Twitter twormented by phishers

A phisher or phishers operating over the holiday weekend deluged Twitter users with direct messages luring the unwary to a page designed to steal their sign-in information.

Twitter's official status blog announced the problem Saturday afternoon, but regular users were reporting a welter of suspicious messages throughout the weekend.

The phishers appear to have gained access to one or more accounts with known or guessable passwords. They used those accounts to send direct messages to other users; those DMs included a URL that looked vaguely like one for Twitter, and requests the user's login information. The URL,, was registered on December 16 to a Zhang Xiaohu in the Hunan province of China, via Xin Net Technology Corp. of Beijing.


Whoever's doing this, they're mighty busy. "Problogger," a.k.a. Darren Rowse, has around 8,847 people he follows on the service and 26,186 followers. He tweeted early Monday morning that he'd counted 50-60 phishing DMs so far in the attack. (Only those Tweetfolk you follow can DM you.) He, like many, many others affected by the attack, put out an urgent call for all Twitter users to change their passwords ASAP.

Rowse also noted that the scam changed over the weekend. Originally the shifty URL directed users to a Twitter-like page that requested Twitter usernames and passwords, apparently using that information to DM each user's followers. At some point during the weekend -- around the time Twitter took action to block the URL -- the redirect page became an iPhone lookalike. And at press time -- we type these things into our browsers so you don't have you -- displays what looks like a normal sign-in page for Facebook.

Update banner (stretched)

1:08 pm PST January 5, 2009 - When it rains it pours: A second wave of trouble splashes on deck at Twitter as 33 "celebrity" and news-oriented Tweetstreams, including official accounts used by Britney Spears, Barack Obama, Bill O'Reilly, Fox News, the Huffington Post, and CNN correspondent Rick Sanchez, were compromised late Sunday night.
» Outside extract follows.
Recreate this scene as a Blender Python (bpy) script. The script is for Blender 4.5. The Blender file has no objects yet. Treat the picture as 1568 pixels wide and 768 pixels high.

The breaches seemed mainly to consist of juvenile graffiti (claiming that the writer was on crack, gay, or the like), and appears to be unrelated to the problem reported earlier.

Sanchez, at least, seems to be mainly baffled by the problem. His tweetstream details the situation as it unfolded: After being warned of the problem by a follower late yesterday, he turned the issue over to his tech staff ("appears so, tech guys here at cnn working on it now. i'm still trying to get briefed. will advise. more at 3 est"), described the in-house response ("hack/phish hapnd while i took 1/2 hour to re-hab knee down in gym. when i got back, told by staff. cnn security, pr, etc, suits all on it."), and eventually confirmed that Twitter honchos were on the case ("biz stone seems to have handle on it thru twitter. he's in contact with my staff.").

Biz Stone blogged an update on the second hack late Monday morning, describing it as distinctly different from the earlier phishing attempt. (He also noted that it has nothing to do with the upcoming OAuth authentication protocol the service is prepping.) According to Stone, the compromised security tools have been taken offline indefinitely.